■ SHORT EXERCISE: Filter the entries below, keeping only lines with the word "Blender".

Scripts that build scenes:
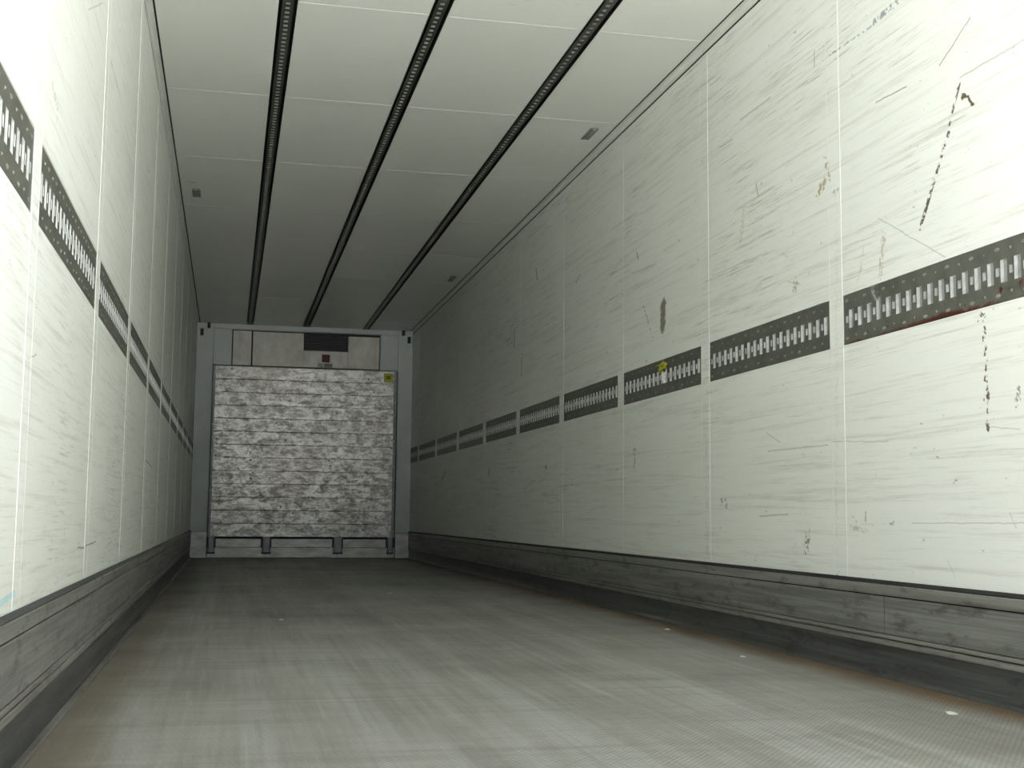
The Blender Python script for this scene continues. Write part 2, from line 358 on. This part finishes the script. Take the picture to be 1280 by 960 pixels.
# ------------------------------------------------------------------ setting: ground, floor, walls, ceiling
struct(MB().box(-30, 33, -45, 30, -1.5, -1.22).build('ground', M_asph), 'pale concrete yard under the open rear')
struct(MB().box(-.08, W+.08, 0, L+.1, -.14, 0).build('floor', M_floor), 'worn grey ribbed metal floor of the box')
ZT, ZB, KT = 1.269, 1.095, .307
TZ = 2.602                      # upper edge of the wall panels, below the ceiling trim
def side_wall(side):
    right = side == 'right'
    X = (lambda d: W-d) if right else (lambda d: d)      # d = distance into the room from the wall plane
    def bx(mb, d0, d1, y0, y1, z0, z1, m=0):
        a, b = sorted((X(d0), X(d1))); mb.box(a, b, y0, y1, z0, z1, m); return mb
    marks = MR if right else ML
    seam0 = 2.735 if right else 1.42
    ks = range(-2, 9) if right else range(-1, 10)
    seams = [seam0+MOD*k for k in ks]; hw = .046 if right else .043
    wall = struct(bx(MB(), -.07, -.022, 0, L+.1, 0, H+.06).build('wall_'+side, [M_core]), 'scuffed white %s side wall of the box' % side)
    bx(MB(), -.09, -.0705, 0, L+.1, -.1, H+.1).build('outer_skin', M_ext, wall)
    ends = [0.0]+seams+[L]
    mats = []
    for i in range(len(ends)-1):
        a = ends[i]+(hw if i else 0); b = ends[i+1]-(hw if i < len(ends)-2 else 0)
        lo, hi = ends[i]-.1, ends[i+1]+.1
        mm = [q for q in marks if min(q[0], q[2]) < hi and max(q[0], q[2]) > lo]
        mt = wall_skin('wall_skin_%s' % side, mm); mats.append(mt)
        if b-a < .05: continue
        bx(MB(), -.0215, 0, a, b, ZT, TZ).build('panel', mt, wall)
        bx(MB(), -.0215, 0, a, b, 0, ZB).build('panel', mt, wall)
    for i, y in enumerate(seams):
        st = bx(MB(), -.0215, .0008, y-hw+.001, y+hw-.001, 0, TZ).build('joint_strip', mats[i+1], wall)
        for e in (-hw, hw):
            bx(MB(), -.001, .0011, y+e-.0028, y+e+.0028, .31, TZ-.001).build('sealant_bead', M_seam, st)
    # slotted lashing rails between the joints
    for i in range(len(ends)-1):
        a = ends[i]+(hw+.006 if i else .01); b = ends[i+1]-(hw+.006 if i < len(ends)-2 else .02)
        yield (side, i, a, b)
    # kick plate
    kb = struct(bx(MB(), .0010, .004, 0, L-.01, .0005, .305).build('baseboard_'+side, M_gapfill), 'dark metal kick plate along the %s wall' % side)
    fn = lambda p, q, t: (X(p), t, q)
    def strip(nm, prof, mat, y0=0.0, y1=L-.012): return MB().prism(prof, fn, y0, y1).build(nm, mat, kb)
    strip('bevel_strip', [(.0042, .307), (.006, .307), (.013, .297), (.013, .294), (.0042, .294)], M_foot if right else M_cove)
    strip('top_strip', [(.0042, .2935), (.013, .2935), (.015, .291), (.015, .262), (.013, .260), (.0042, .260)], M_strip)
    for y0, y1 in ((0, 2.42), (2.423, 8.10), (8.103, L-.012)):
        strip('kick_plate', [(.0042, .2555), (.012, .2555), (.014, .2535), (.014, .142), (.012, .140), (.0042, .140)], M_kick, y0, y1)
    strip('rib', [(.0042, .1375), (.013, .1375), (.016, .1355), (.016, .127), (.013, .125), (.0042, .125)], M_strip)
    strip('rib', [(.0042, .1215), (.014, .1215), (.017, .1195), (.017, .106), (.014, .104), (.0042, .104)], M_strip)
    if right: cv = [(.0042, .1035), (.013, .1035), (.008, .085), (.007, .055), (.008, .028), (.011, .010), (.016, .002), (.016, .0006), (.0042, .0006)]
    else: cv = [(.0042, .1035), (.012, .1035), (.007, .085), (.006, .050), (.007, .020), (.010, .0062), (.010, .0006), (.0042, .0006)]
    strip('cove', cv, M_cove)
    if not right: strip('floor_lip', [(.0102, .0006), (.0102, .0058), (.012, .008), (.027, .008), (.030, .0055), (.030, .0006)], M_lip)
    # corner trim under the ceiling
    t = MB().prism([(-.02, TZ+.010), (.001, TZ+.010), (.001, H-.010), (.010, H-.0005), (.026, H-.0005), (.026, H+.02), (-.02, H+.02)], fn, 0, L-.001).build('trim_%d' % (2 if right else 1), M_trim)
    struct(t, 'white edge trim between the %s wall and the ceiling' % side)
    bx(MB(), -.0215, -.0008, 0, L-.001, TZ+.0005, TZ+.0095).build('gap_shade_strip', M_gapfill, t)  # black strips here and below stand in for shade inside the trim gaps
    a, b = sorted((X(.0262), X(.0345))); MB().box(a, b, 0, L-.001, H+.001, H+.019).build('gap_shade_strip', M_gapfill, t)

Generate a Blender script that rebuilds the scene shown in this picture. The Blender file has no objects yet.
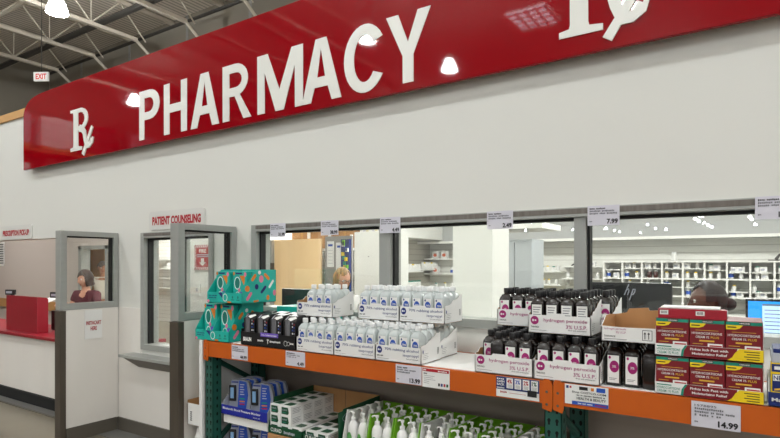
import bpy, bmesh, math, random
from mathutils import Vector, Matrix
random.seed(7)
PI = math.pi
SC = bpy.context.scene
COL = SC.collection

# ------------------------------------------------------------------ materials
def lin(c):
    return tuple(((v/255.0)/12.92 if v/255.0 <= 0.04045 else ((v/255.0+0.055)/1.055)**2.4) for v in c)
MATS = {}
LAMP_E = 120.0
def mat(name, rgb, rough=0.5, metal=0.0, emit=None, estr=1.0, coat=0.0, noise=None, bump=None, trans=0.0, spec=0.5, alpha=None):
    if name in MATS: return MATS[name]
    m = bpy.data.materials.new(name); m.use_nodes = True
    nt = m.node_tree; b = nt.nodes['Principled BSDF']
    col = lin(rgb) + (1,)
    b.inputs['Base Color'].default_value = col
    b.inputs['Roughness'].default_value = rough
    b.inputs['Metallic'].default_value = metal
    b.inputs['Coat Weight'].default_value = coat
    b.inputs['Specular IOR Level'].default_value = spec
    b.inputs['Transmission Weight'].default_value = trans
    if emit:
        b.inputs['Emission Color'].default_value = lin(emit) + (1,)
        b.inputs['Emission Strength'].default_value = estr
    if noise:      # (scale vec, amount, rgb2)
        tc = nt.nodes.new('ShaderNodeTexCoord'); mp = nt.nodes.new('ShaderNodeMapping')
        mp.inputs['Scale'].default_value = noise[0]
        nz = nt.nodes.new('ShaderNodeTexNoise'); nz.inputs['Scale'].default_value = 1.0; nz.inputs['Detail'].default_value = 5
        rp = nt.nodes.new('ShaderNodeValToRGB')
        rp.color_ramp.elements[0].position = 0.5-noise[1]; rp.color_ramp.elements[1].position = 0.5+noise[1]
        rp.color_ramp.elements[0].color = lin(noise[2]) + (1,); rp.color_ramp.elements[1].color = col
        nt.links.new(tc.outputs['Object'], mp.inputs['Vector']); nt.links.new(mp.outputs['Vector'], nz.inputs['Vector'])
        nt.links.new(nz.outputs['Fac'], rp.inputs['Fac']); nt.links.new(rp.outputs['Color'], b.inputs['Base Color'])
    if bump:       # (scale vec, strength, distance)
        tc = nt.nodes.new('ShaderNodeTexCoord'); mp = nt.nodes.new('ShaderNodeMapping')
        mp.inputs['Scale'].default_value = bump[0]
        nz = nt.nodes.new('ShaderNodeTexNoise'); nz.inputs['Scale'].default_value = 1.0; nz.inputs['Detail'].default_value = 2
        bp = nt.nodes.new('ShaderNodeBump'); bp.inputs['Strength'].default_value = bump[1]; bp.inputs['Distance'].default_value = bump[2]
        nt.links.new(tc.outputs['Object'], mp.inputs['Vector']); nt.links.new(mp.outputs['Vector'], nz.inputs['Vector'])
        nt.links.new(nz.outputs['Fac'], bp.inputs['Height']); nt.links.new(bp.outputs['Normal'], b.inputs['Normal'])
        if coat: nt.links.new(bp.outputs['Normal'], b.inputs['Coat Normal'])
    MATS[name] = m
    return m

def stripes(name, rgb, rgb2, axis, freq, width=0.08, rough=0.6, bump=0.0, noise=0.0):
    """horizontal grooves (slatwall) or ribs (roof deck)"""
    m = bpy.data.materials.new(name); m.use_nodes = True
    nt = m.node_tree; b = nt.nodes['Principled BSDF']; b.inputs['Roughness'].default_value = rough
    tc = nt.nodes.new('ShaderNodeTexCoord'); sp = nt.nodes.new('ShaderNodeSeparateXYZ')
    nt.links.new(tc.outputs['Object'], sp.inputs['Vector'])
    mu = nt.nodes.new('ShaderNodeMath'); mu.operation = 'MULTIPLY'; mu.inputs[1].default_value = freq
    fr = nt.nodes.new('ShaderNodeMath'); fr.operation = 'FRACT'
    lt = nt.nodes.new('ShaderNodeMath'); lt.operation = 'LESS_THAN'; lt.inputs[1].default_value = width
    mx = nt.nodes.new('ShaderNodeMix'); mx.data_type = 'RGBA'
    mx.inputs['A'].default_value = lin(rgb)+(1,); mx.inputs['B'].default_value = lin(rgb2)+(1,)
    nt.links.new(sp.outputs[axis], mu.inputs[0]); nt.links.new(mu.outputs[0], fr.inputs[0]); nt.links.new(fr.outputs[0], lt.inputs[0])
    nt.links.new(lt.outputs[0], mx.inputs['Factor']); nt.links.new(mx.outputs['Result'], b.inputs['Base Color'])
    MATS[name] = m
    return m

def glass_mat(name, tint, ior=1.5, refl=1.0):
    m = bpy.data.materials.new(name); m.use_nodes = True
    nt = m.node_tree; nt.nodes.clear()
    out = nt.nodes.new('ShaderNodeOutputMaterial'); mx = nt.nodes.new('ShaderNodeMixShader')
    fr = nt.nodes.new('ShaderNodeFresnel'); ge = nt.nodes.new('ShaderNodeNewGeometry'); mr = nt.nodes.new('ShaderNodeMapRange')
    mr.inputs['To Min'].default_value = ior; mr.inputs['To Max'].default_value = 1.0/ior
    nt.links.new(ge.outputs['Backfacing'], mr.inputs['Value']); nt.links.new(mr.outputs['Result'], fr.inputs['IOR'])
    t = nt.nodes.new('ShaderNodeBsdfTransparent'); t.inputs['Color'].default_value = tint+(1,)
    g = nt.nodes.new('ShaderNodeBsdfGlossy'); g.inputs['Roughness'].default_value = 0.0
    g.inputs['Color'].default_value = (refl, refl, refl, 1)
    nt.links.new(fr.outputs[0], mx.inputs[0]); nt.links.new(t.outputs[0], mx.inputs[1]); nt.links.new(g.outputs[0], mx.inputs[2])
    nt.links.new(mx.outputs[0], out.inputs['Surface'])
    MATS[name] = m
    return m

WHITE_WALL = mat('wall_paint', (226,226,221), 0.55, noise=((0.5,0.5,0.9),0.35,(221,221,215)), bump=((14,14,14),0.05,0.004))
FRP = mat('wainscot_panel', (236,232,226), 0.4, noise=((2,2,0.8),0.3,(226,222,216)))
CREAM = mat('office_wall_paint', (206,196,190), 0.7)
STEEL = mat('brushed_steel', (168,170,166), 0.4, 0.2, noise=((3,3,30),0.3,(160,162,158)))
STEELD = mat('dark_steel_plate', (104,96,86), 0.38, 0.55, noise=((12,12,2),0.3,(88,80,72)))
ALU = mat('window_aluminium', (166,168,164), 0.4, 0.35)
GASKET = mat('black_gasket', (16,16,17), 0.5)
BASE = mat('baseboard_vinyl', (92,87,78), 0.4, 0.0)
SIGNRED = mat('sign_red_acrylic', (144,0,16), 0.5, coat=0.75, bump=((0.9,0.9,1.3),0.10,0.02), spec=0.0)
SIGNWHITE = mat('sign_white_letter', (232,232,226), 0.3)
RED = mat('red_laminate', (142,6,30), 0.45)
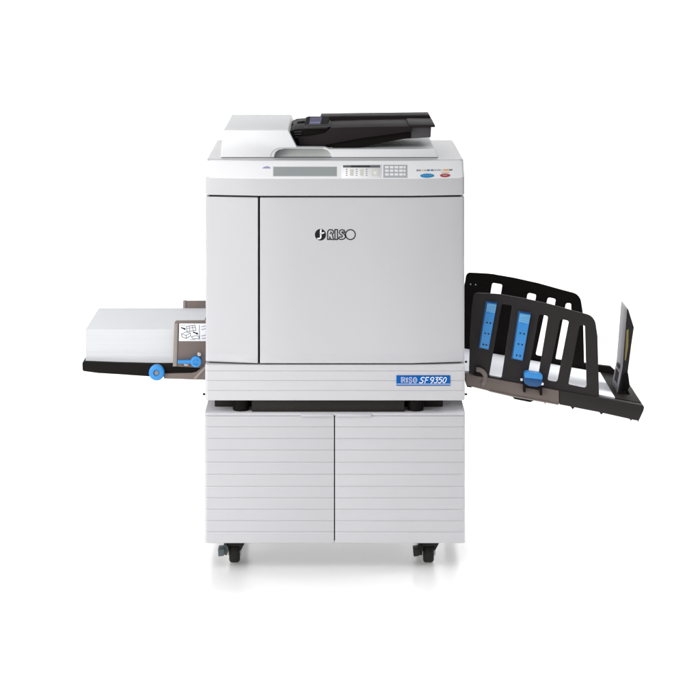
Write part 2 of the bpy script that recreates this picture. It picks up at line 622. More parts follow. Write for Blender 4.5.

■ REPLY TO THE TASK:
The Blender Python script for this scene continues. Write part 2, from line 358 on. This part finishes the script. Take the picture to be 1280 by 960 pixels.
Generate a Blender script that rebuilds the scene shown in this picture. The Blender file has no objects yet.
Write part 2 of the bpy script that recreates this picture. It picks up at line 622. More parts follow. Write for Blender 4.5.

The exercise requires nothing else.